Last June, the Archdiocese of Sydney launched its Reflect Reconciliation Action Plan which aims to build a staged, sustainable program of healing, respect and reform. 

At the time, archdiocesan justice and peace promoter Fr Peter Smith said indigenous Australians are the youngest and fastest-growing section of the Catholic population, with the 2021 census recording more than 90,000 indigenous Australians living in greater Sydney. 

“Often think of Aboriginal and Torres Strait Islander people as being those who live in rural and remote areas of our country, but the reverse is quite true,” he said. 

In a statement for this year’s reconciliation week, Bishop Charles Gauci, Chair of the Bishops Commission for Relations with Aboriginal and Torres Strait Islander Peoples, called on the church to play its part in promoting healing and action on Indigenous disadvantage. 

Reconciliation is an “ongoing journey” of healing Bishop Gauci said in a statement on 27 May. 

“There has been much that needs to be healed—there has been injustice, discrimination, dispossession, and all that accompanies these issues.” 

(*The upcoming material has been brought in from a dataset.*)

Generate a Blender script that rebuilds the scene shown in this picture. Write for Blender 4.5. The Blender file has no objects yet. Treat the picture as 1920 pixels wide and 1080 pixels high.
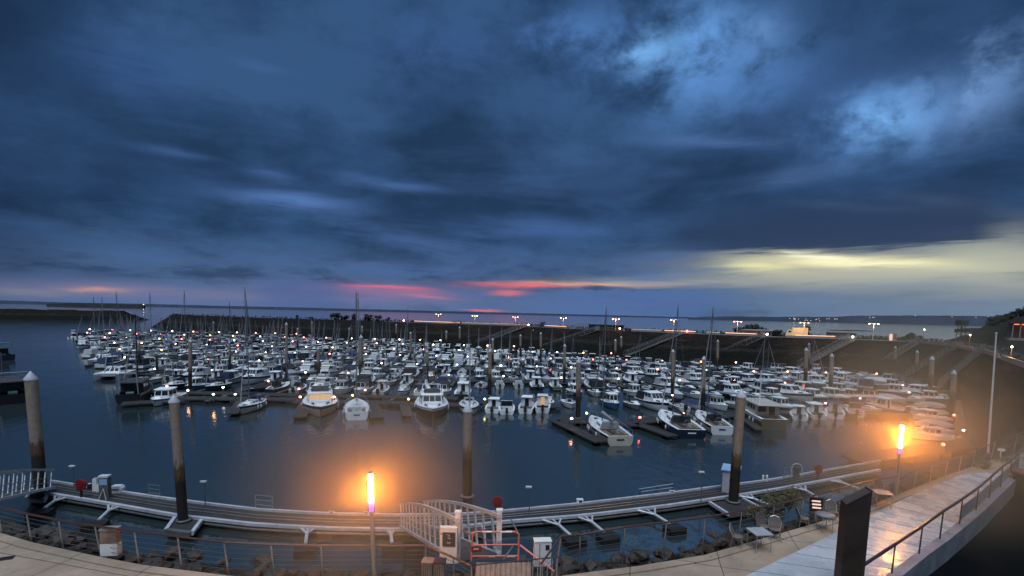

Narrowing the gaps in life expectancy, housing, employment, and mental health was crucial, but there were “no easy answers” to these problems, the bishop added. 

“There is no room for paternalism, no room for pushing people where they don’t want to be, and no room for any form of disrespect. 

“This journey is not easy. Love demands sacrifices—it’s about giving, respecting, and wanting the absolute best for others.” 

The National Aboriginal and Torres Strait Islander Catholic Council asked all Catholics to work for reconciliation, particularly at a time when spirits “are low” in a reference to the unsuccessful Voice to Parliament referendum. 

“Now more than ever, we need to place our trust and hopes in the Holy Spirit and come together as a nation, undivided,” the council said in a statement. 

“We are one people under God, each with our own gifts and strengths, and now is the time we, as a church, show leadership through unity and purpose. 

“Our communities and families live with daily reminders of the disparity in health, education, and life expectancy.  

“The spirits of many of us are also low following the failed efforts of First Australians for our voice to be heard on issues that affect us.  

“However, we have faced challenges before and remain the oldest continuing culture in the world.”